Saturday, January 15, 2011

smokescreen for evangelical xtianity?

NPR | "There's nothing about this assessment that indicates that you are fit or not fit to be a soldier," says Cornum. She says the training module only offers ideas for developing one's spiritual side. It is not mandatory and has no effect on one's career.

"There's no pass-fail, nothing happens. No one sees it but the guy who takes it," she says.

To which Mikey Weinstein replies: "Tell it to the judge."

Weinstein, a former Air Force lawyer who founded the Military Religious Freedom Foundation, says it's ridiculous to tell a soldier that a suggestion to buff up his or her spiritual muscles is voluntary. He believes the term "spirituality" is a smoke screen for religion — particularly evangelical Christianity.

As evidence, he cites the part of the spirituality training module that describes the meaning behind the flag-folding ceremony. For Christians, the narrator says, the 12th fold "represents an emblem of eternity, and glorifies in their eyes, God the Father, God the Son, and God the Holy Ghost."

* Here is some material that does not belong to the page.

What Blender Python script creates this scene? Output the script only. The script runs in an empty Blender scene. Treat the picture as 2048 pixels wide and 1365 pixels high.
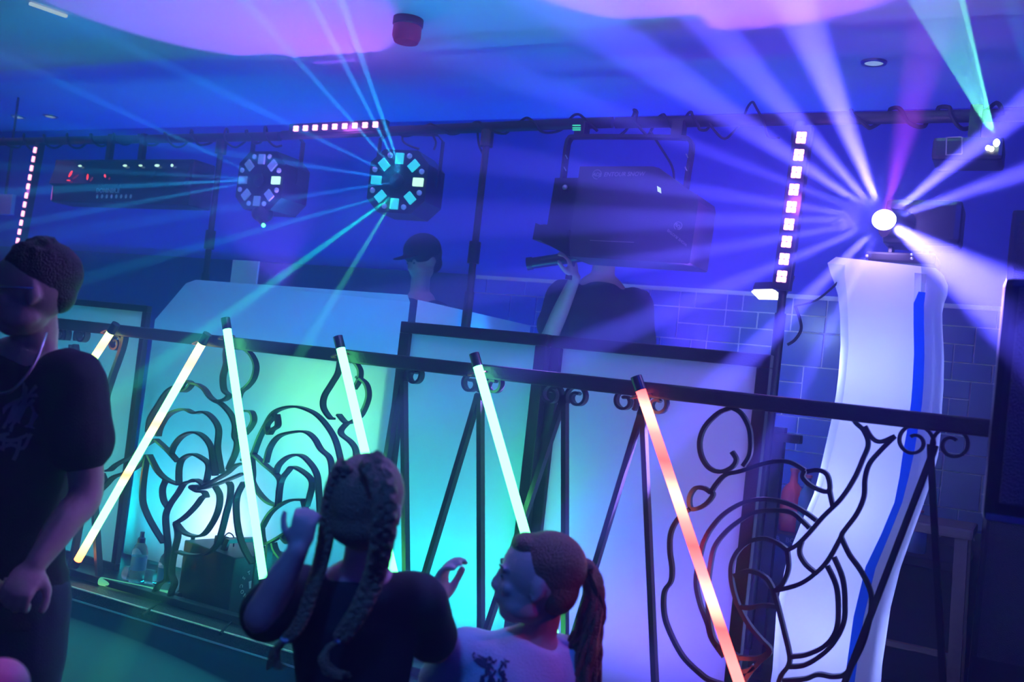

Weinstein says the Army is promoting religion and creating a religious test for its soldiers, which is prohibited by the U.S. Constitution. He says he has 220 Army clients — some atheist, but the vast majority Christian — who are willing to sue to eliminate the spiritual fitness assessment.

"This is not a hard decision to make," he says. "This is a 1-inch putt if you're playing golf. This is clearly, blatantly unconstitutional — and it has to stop."